Un placer leer a Pedro.
Gracias, Fernando.
Abrazos.
Una reflexion muy certera sobre el viaje y sus alrededores.
Esta exaltación del viaje me ha llevado más lejos que cualquier avión, tren, coche, o barco. Ha sido como ir subida en un pegaso y recorrer el mapa de los múltiples lugares a donde podría ir.
Me ha gustado mucho, Pedro.
Abrazos nostálgicos.
El viaje como metáfora de liberación de lo cotidiano, como realización de la sorpresa. Interesante.
En tu caso -o al menos la lectura de la crónica me deja esa impresión- parece como si no importara tanto salir de viaje con la promesa de volver a casa, cuanto regresar al hogar para salir de nuevo lo antes posible, a lo Groucho Marx.

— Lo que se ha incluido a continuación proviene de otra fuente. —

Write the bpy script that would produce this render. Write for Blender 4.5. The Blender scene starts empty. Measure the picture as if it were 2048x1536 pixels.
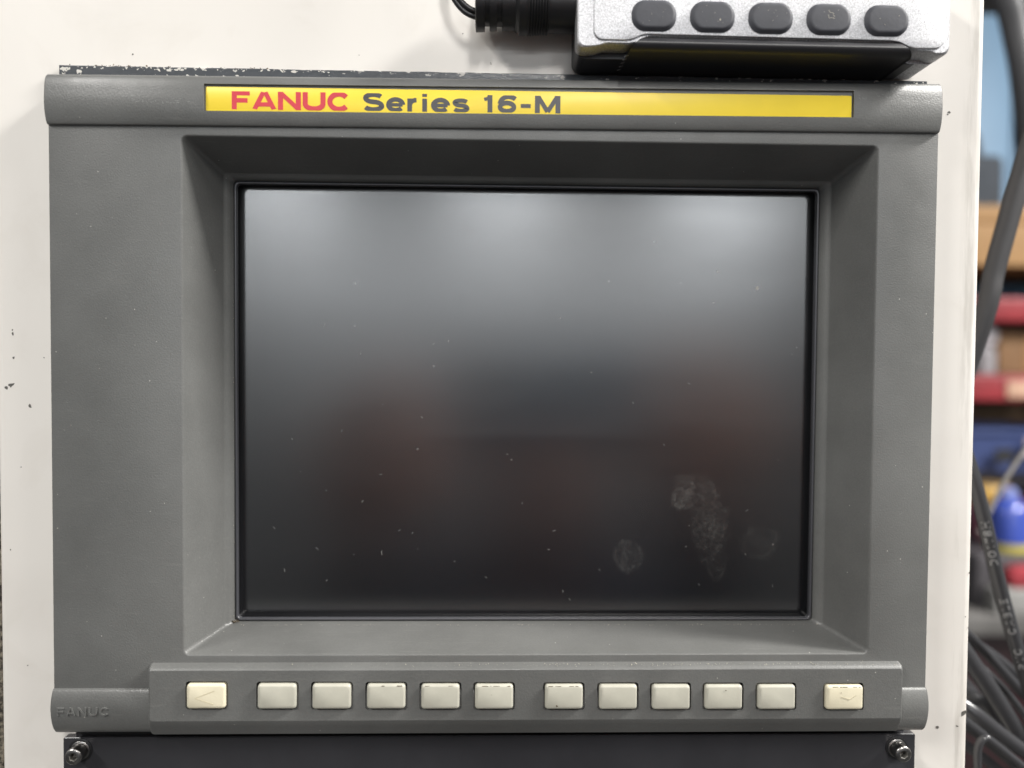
import bpy, bmesh, math, random
from mathutils import Vector, Matrix, noise as mnoise
from math import pi, sin, cos, radians, sqrt
random.seed(7)
S = bpy.context.scene
COL = S.collection
Z0 = 1.64                                   # height of the middle of the screen above the floor (m)

def W(p):                                   # panel millimetres (x right, y down, z away) -> world metres
    return Vector((p[0] / 1000, p[2] / 1000, Z0 - p[1] / 1000))

# ------------------------------------------------------------------ camera
cam = bpy.data.cameras.new('camera')
camo = bpy.data.objects.new('camera', cam)
COL.objects.link(camo)
R = ((0.99965327, -0.00754022, -0.02522859), (0.00680068, 0.99954834, -0.02927224), (0.02543791, 0.02909052, 0.99925305))
def w3(v): return Vector((v[0], v[2], -v[1]))
right, down, fwd = (w3(r) for r in R)
M = Matrix((right, -down, -fwd)).transposed().to_4x4()
M.translation = W((-13.44, -13.02, -261.24))
camo.matrix_world = M
cam.sensor_width = 36
cam.lens = 36 * 1537 / 2048
cam.clip_start = 0.01
cam.clip_end = 60
cam.dof.use_dof = True
cam.dof.focus_distance = 0.268
cam.dof.aperture_fstop = 4.6
S.camera = camo

# ------------------------------------------------------------------ light
world = bpy.data.worlds.new('World')
S.world = world
world.use_nodes = True
nt = world.node_tree
bg = nt.nodes['Background']
bg.inputs[0].default_value = (0.95, 0.98, 1.0, 1)
bg.inputs[1].default_value = 0.18
S.view_settings.view_transform = 'Standard'
S.view_settings.look = 'None'
S.view_settings.exposure = 0
S.view_settings.gamma = 1

def lamp(name, loc, size, watts, col=(1, 0.985, 0.96)):
    l = bpy.data.lights.new(name, 'AREA')
    l.shape = 'RECTANGLE'
    l.size, l.size_y = size
    l.energy = watts
    l.color = col
    o = bpy.data.objects.new(name, l)
    o.location = loc                          # an area lamp shines down its own -Z: straight down from the ceiling
    COL.objects.link(o)
    return o
CEIL = 3.49
LAMPS = [  # x, y, watts, (width, length)   ceiling fixtures of the workshop, in rows
    (2.4, -0.45, 245, (1.0, .3)), (2.2, -1.05, 55, (.3, 1.2)), (-2.1, -1.6, 110, (.3, 1.2)), (0.4, -2.9, 92, (.3, 1.2)),
    (-2.45, -8.6, 172, (.9, 1.3)), (0.12, -8.6, 152, (.9, 1.3)), (2.65, -8.6, 192, (.9, 1.3)),
]
for x in (-5.2, -2.5, 0.12, 2.75, 5.4):
    LAMPS.append((x, -16.0, 285, (2.5, 1.3)))
for x, y, w, sz in LAMPS:
    lamp('ceiling_lamp', (x, y, CEIL), sz, w, (1, 0.975, 0.935) if y > -4 else (.93, .97, 1))

# ------------------------------------------------------------------ mesh helpers
class MB:
    """collects geometry in panel millimetres and links it as one mesh object"""
    def __init__(s): s.v, s.f, s.m = [], [], []
    def add(s, verts, faces, mi=0):
        o = len(s.v); s.v += [tuple(v) for v in verts]
        s.f += [tuple(i + o for i in f) for f in faces]; s.m += [mi] * len(faces)
    def loft(s, rings, closed=True, cap0=False, cap1=False, mi=0):
        n = len(rings[0]); vs = [p for r in rings for p in r]; fs = []
        for k in range(len(rings) - 1):
            for i in range(n if closed else n - 1):
                j = (i + 1) % n
                fs.append((k * n + i, k * n + j, (k + 1) * n + j, (k + 1) * n + i))
        if cap0: fs.append(tuple(range(n))[::-1])
        if cap1: fs.append(tuple(range((len(rings) - 1) * n, len(rings) * n)))
        s.add(vs, fs, mi)
    def box(s, x0, x1, y0, y1, z0, z1, b=0.0, mi=0):
        r = lambda i, z: rrect(x0 + i, x1 - i, y0 + i, y1 - i, max(b, 0.001), z, 3 if b else 1)
        if b: s.loft([r(b, z0), r(b * .3, z0 + b * .3), r(0, z0 + b), r(0, z1 - b), r(b * .3, z1 - b * .3), r(b, z1)], cap0=True, cap1=True, mi=mi)
        else: s.loft([r(0, z0), r(0, z1)], cap0=True, cap1=True, mi=mi)
    def tube(s, pts, r, n=12, caps=True, mi=0):
        P = [Vector(p) for p in pts]; rings = []; up = None
        for i, p in enumerate(P):
            t = (P[min(i + 1, len(P) - 1)] - P[max(i - 1, 0)]).normalized()
            if up is None:
                up = Vector((0, 0, -1)) if abs(t.z) < .9 else Vector((0, 1, 0))
            a = (up - t * up.dot(t)).normalized(); up = a; b = t.cross(a)
            rr = r[i] if isinstance(r, (list, tuple)) else r
            rings.append([p + (a * cos(2 * pi * k / n) + b * sin(2 * pi * k / n)) * rr for k in range(n)])
        s.loft(rings, cap0=caps, cap1=caps, mi=mi)
    def lathe(s, c, axis, prof, n=24, mi=0, cap=True):
        """prof: (distance along axis, radius)"""
        c = Vector(c); t = Vector(axis).normalized()
        a = t.orthogonal().normalized(); b = t.cross(a)
        s.loft([[c + t * h + (a * cos(2 * pi * k / n) + b * sin(2 * pi * k / n)) * max(r, .001) for k in range(n)] for h, r in prof], cap0=cap, cap1=cap, mi=mi)
    def build(s, name, mats, parent=None, angle=35, smooth=True):
        me = bpy.data.meshes.new(name)
        off = parent.matrix_world.translation if parent is not None else Vector((0, 0, 0))
        base = Vector((0, 0, 0))
        vs = [W(v) for v in s.v]
        if parent is None:
            xs = [v.x for v in vs]; ys = [v.y for v in vs]; zs = [v.z for v in vs]
            base = Vector(((min(xs) + max(xs)) / 2, (min(ys) + max(ys)) / 2, min(zs)))
        me.from_pydata([v - off - base for v in vs] if parent is None else [v - ORIG[parent.name] for v in vs], [], s.f)
        mats = mats if isinstance(mats, (list, tuple)) else [mats]
        for m in mats: me.materials.append(m)
        bm = bmesh.new(); bm.from_mesh(me)
        bmesh.ops.recalc_face_normals(bm, faces=bm.faces); bm.to_mesh(me); bm.free()
        if len(mats) > 1:
            for p, mi in zip(me.polygons, s.m): p.material_index = mi
        if smooth:
            me.polygons.foreach_set('use_smooth', [True] * len(me.polygons))
            me.set_sharp_from_angle(angle=radians(angle))
        o = bpy.data.objects.new(name, me); COL.objects.link(o)
        if parent is None:
            o.location = base; ORIG[o.name] = base
        else:
            o.parent = parent; ORIG[o.name] = ORIG[parent.name]
        return o
ORIG = {}                                     # world position of each object's local origin
def tag(o, label=None, cat=None, group=None, kind=None):
    for k, v in (('label', label), ('category', cat), ('group', group), ('kind', kind)):
        if v: o[k] = v
    return o
def thing(name, base, label, cat, group=None):
    o = bpy.data.objects.new(name, None); COL.objects.link(o)
    o.empty_display_size = .02
    o.location = W(base); ORIG[o.name] = W(base)
    return tag(o, label, cat, group)

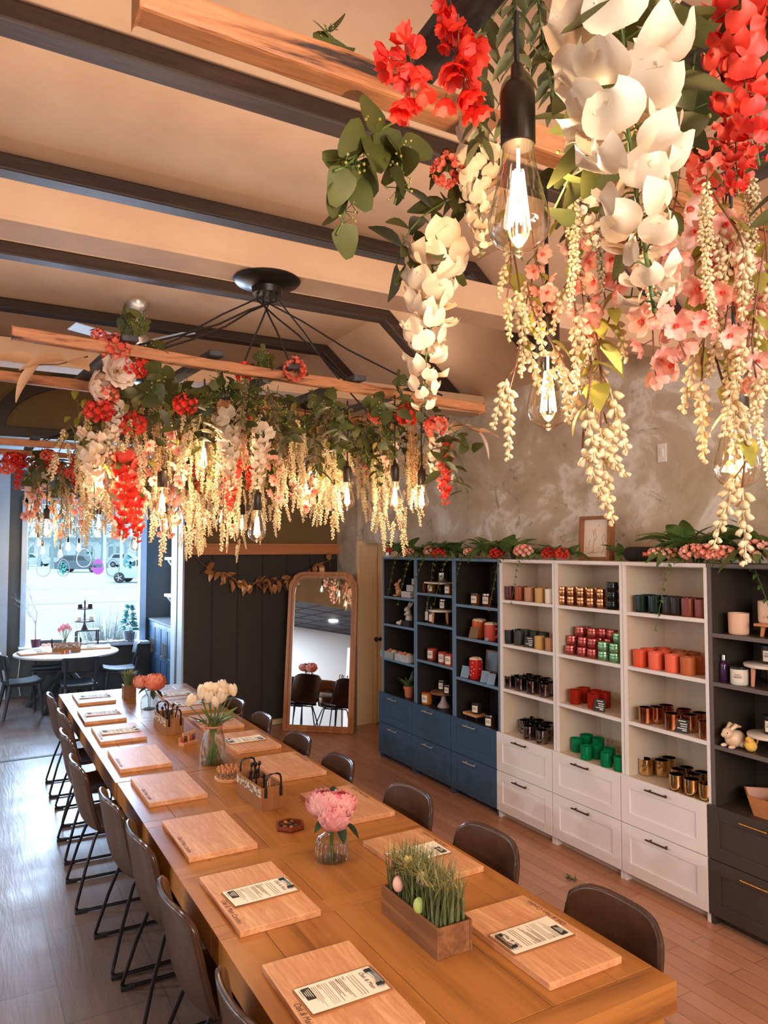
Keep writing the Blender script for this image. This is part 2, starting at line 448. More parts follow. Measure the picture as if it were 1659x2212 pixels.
# pale jamb with a brown stripe
b = MB(); b.box(2.262, 2.287, 8.86, 9.10, 0, 3.4, 0); b.box(2.255, 2.287, 9.10, 9.17, 0, 3.4, 1); b.box(2.262, 2.287, 9.17, 9.40, 0, 3.4, 0)
struct('trim_4', b, [M_pale, M_brownstrip])
b = MB(); b.box(2.37, 4.3, 8.83, 8.86, 0, .06); struct('baseboard_back', b, M_cream)
# arch trim over the opening
b = MB()
def arc(a, bb, n=28): return [(1.3 + a*math.cos(PI*i/n), 3.49 + bb*math.sin(PI*i/n)) for i in range(n+1)]
o_, i_ = arc(1.08, .69), arc(.95, .53)
b.prism(o_ + i_[::-1], -8.87, -8.80, 0, RY)
b.box(-1.95, 2.36, 8.80, 8.87, 3.39, 3.50)
struct('trim_5', b, M_arch, bevel=.006)
# side room
b = MB(); b.box(-5.1, -5, -3, 12.4, 0, 3); struct('wall_left', b, M_brick)
b = MB(); b.box(-1.96, -1.86, -3, 8.86, 2.75, 3.9); struct('wall_header', b, M_olive)
b = MB(); b.box(-5, -1.96, -3, 8.9, 2.75, 2.85)
for i in range(19): b.box(-5, -1.96, -3+i*.61, -2.985+i*.61, 2.742, 2.752, 1)
for i in range(5): b.box(-5+i*.61, -4.985+i*.61, -3, 8.9, 2.742, 2.752, 1)
struct('ceiling_side', b, [M_darktile, M_foot])
b = MB(); b.box(-5, 4.8, -3.1, -3, 0, 4.6); struct('wall_rear', b, M_cream)
b = MB(); b.box(-1.96, -1.76, -.2, .0, 0, 2.75); struct('column_side', b, M_olive)
for y in (3.0, 5.2, 7.2):
    b = MB(); b.lathe([(.09,0),(.11,.012),(.11,.02)], 24)
    o = ob('ceiling_light', b, emit('led_disc', (1,1,1,1), 14), loc=(-3.3, y, 2.722))
    tag(o, 'round white recessed light in the dark tiled ceiling, %s of three seen in the mirror' % {3.0:'first',5.2:'middle',7.2:'last'}[y], 'ceiling light', 'side room ceiling lights')
# window bay
b = MB()
b.box(-2.5, .80, 12.3, 12.5, 0, 3.4); b.box(2.47, 3.1, 12.3, 12.5, 0, 3.4); b.box(.80, 2.47, 12.3, 12.5, 0, .73); b.box(.80, 2.47, 12.3, 12.5, 2.88, 3.4)
struct('wall_front', b, M_baywall)
b = MB(); b.box(2.95, 3.1, 9.37, 12.3, 0, 3.4); struct('wall_bay_right', b, M_pale)
b = MB(); b.box(-2.6, 3.1, 9.37, 12.5, 3.36, 3.46); struct('ceiling_bay', b, M_bayceil)
b = MB(); b.box(.30, .57, 12.22, 12.3, 0, 3.36); struct('trim_6', b, M_pale)
b = MB(); b.box(-2.5, 2.95, 12.285, 12.3, 0, .10); struct('baseboard_front', b, M_baywall)
# window
b = MB()
b.box(.74, .82, 12.24, 12.40, .70, 2.96); b.box(2.45, 2.55, 12.24, 12.40, .70, 2.96); b.box(.74, 2.55, 12.24, 12.40, 2.86, 2.96)
b.box(.82, 2.45, 12.30, 12.38, 2.535, 2.575)
for i in range(1, 6): x = .82 + i*1.63/6; b.box(x-.016, x+.016, 12.31, 12.37, 2.57, 2.87)
win = struct('window_1', b, M_pale, bevel=.005)
b = MB(); b.box(.72, 2.57, 12.02, 12.36, .70, .74); ob('window_sill', b, M_pale, win, bevel=.006)
b = MB(); b.box(.82, 2.45, 12.34, 12.345, .74, 2.86); ob('window_pane', b, thin_glass('window_glass', (.97,.99,1,1), .06), win)
# painted eggs on the pane
def egg(cx, cz, w_, h_, n=26):
    return [(cx + w_*math.sin(2*PI*i/n)*(1-.18*math.cos(2*PI*i/n)), cz + h_*math.cos(2*PI*i/n)) for i in range(n)]
M_deco = {'teal': mat('teal_window_paint', lin(60,190,196), .7), 'violet': mat('violet_window_paint', lin(206,120,226), .7), 'white': mat('white_window_paint', lin(225,240,244), .7), 'grey': mat('grey_window_paint', lin(150,166,176), .7)}
for (ex, ez, hw, hh, c1, c2) in ((1.05,1.91,.10,.145,'grey',None),(1.33,1.90,.09,.135,'grey','teal'),(1.83,1.91,.085,.125,'violet','violet'),(1.62,2.05,.11,.15,'white',None),(1.70,2.12,.08,.12,'grey','teal'),(2.05,1.89,.10,.14,'grey',None),(2.30,1.98,.11,.15,'white','teal'),(.90,2.12,.09,.14,'grey',None)):
    b = MB(); e1, e2 = egg(ex, ez, hw, hh), egg(ex, ez, hw-.012, hh-.012)
    n = len(e1)
    for k in range(n):
        k2 = (k+1) % n
        b.add([(e1[k][0],12.336,e1[k][1]),(e1[k2][0],12.336,e1[k2][1]),(e2[k2][0],12.336,e2[k2][1]),(e2[k][0],12.336,e2[k][1])], [(0,1,2,3)], 0)
    if c2:
        rr = random.Random(int(ex*100))
        if c2 == 'violet':
            up_ = [p for p in e2 if p[1] > ez+.015]; lo_ = [p for p in e2 if p[1] < ez-.01]
            b.add([(x,12.337,z) for x, z in lo_], [tuple(range(len(lo_)))], 1); b.add([(x,12.337,z) for x, z in sorted(up_, key=lambda p: math.atan2(p[1]-ez-.05, p[0]-ex))], [tuple(range(len(up_)))], 1)
        else:
            for k in range(11):
                a = rr.uniform(0, 2*PI); q = rr.uniform(.1, .75)
                px, pz, rd = ex+hw*q*math.cos(a), ez+hh*q*math.sin(a), rr.uniform(.012, .024)
                b.add([(px+rd*math.cos(2*PI*j/10),12.337,pz+rd*math.sin(2*PI*j/10)) for j in range(10)], [tuple(range(10))], 1)
    o = ob('painted_egg', b, [M_deco[c1], M_deco[c2 or c1]], win)

# ------------------------------------------------------------------ ceiling beams
BY = [1.95, 3.29, 4.63, 5.99, 7.37, 8.74]
for y in BY:
    b = MB()
    pr = [(-1.86, ZF), (-.95, ZC), (BX, ZC), (WX+.02, ZF-.02), (WX+.02, ZF-.14), (BX-.045, ZC-.10), (-.905, ZC-.10), (-1.86, ZF-.14)]
    b.prism(pr, -(y+.135), -y, 0, RY)
    o = struct('ceiling_beam', b, M_beam, bevel=.012)
    m = o.modifiers.new('edge', 'DISPLACE') if False else None
for k, y in enumerate((.78, 3.25, 5.73)):
    b = MB(); b.box(-1.86, WX, y, y+.20, 3.52, 3.672); b.box(-1.86, WX, y-.010, y+.205, 3.50, 3.52)
    struct('tie_beam', b, M_tie, bevel=.004)

# ------------------------------------------------------------------ light switch on the plaster
b = MB(); b.cbox(WX-.006, 3.63, 2.885, .012, .075, .135); b.cbox(WX-.014, 3.63, 2.885, .008, .03, .06)
tag(ob('blank_wall_plate', b, mat('white_plastic', lin(236,232,226), .4), bevel=.003), 'small white rectangular plate high on the trowelled plaster wall', 'wall plate')
b = MB(); b.cbox(.74, 12.294, .78, .115, .014, .15); b.cbox(.725, 12.286, .78, .03, .008, .05)
# ------------------------------------------------------------------ display units along the right wall
XU, XD, PITCH, Y0 = 3.90, 3.855, .665, 6.93
def yk(k): return Y0 - PITCH*k
SH_A, SH_B = (1.772, 1.409, 1.044), (1.693, 1.404, 1.035)
def unit(k, col, shelves, label):
    t = thing('display_unit', label, 'cabinet', (0, 0, 0), 0, 'tall display units along the right wall')
    out, inn, edge, hm = {'blue': (M_blue, M_inner, M_bluedge, M_silver), 'white': (M_white, M_lining, M_white, M_bronze), 'black': (M_black, M_black, M_blackedge, M_brass)}[col]
    y1, y0 = yk(k)-.003, yk(k+1)+.003
    XB = 4.30; TH = .022
    b = MB()
    for (a, c) in ((y0, y0+TH), (y1-TH, y1)):
        b.box(XU+.006, XB, a, c, .68, 2.085, 0); b.box(XD+.02, XB, a, c, 0, .68, 0)
        b.box(XU, XU+.006, a, c, .68, 2.085, 2)
    b.box(XU-.008, XB, y0, y1, 2.085, 2.107, 2)
    b.box(XD+.02, XB, y0+TH, y1-TH, .655, .678, 1)
    b.box(XD+.07, XD+.09, y0+TH, y1-TH, 0, .06, 1)
    # linings inside the open half
    for (a, c) in ((y0+TH, y0+TH+.003), (y1-TH-.003, y1-TH)): b.box(XU+.012, XB-.01, a, c, .678, 2.085, 1)
    b.box(XU+.012, XB, y0+TH, y1-TH, 2.079, 2.086, 1)
    ob('carcass', b, [out, inn, edge], t)
    b = MB(); ym = (y0+y1)/2 - .05
    b.box(XB-.012, XB-.004, y0+TH, ym-.003, .68, 2.085); b.box(XB-.012, XB-.004, ym+.003, y1-TH, .68, 2.085); b.box(XB-.004, XB, y0, y1, .68, 2.085, 1)
    ob('back_panel', b, [inn, M_bronze if col == 'white' else inn], t)
    for z in shelves:
        b = MB(); b.box(XU+.014, XB-.012, y0+TH, y1-TH, z-.024, z, 1); b.box(XU+.002, XU+.014, y0+TH, y1-TH, z-.024, z, 2)
        ob('shelf', b, [out, inn, edge], t)
    for (za, zb) in ((.383, .69), (.06, .377)):
        b = MB(); fw_ = .075; ya, yb = y0+.001, y1-.001
        b.box(XD+.008, XD+.022, ya, yb, za, zb)
        b.box(XD, XD+.01, ya, ya+fw_, za, zb); b.box(XD, XD+.01, yb-fw_, yb, za, zb)
        b.box(XD, XD+.01, ya+fw_, yb-fw_, zb-fw_, zb); b.box(XD, XD+.01, ya+fw_, yb-fw_, za, za+fw_)
        d = ob('drawer', b, [out], t, bevel=.0022)
        h = MB(); yc, zc = (ya+yb)/2+.02, zb-.037
        h.tube([(XD-.028, yc-.085, zc), (XD-.028, yc+.085, zc)], .0055, 10)
        for s in (-.06, .06): h.tube([(XD-.028, yc+s, zc), (XD+.004, yc+s, zc)], .0048, 8)
        ob('handle', h, [hm], d)
    return t
unit(0, 'blue', SH_A[:0] + (1.693, 1.404, 1.043), 'slate blue tall unit with dark inside, at the far end beside the cream door')
unit(1, 'blue', (1.764, 1.475, 1.112), 'slate blue tall unit with dark inside, middle one of the three blue units')
unit(2, 'blue', (1.695, 1.404, 1.040), 'slate blue tall unit with dark inside, touching the white units')
unit(3, 'white', SH_A, 'white tall unit beside the blue units, holding rows of brown and black tumblers')
unit(4, 'white', SH_A, 'white tall unit in the middle of the white ones, holding green glass tumblers')
unit(5, 'white', SH_A, 'white tall unit beside the charcoal unit, holding orange tumblers')
unit(6, 'black', SH_B, 'charcoal tall unit with brass handles, cut by the right edge of the photo')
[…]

La ironía es un ingrediente muy habitual en tus escritos que nos encanta.
Abrazos
Es que sois la leche, de verdad. Muchas gracias por vuestros comentarios. Le dije a Fernando que no tenía una crónica, propiamente dicha, que enviarle. Los recortes me tienen prácticamente encerrado en casa, y además paso por un momento delicado a nivel creativo. No obstante, mañana me voy una semana a un pueblo marinero de la costa ampurdanesa. Me llevo vuestro afecto sincero. Un abrazo a todas y a todos, así como al patrón de la Nave.
Bueno, pues ahora que Pedro ha recobrado la inspiración habrá que pedirle que nos haga otra crónica de la estancia en ese pueblo marinero del Ampurdán.
Gracias a todos por vuestros comentarios.
Da gusto leerte, Pedro. Me ha gustado esa idea de almacenar los rastros de los viajes. Supongo que será, en el futuro, como encontrar el viejo baúl con los tebeos de la niñez, o en tu caso los justificantes de Ulises Herrero.
Lo malo (o lo bueno) de llegar tarde (¿tarde?) es que alguien ha subrayado ya lo que pensaba decir, y esa es Gemma, asi que Pedro, no me queda más que desearte una feliz estancia ampurdanesa. Un abrazo.
Disfruté mucho esta entrada a su blog. Me gustó especialmente su explicación de un desayuno continental."es meterse un continente entero entre pecho y espalda." Y sobre "sufrir en carnes los efectos de la desubicación." le cuento que cuando estuve en Madrid (2011), le pedí al mozo/camarero una Coca-Cola de dieta ( así le decimos acá) el me dijo que sólo tenían Coca-cola light.
Hay que viajar, sí, viajar para respirar, para sentirse libre, para sentirse un extraño. Para guardar esos tickets de restaurante o de museos y recuperar el viaje de nuevo cuando los volvemos a ver. Para hacer fotos, para... Para volver al hogar, dulce hogar. Buen viaje, Pedro!
A mi también me encanta viaja!!!
Viajando así, con los ojos primero, se llega muy lejos Pedro. Me ha gustado mucho.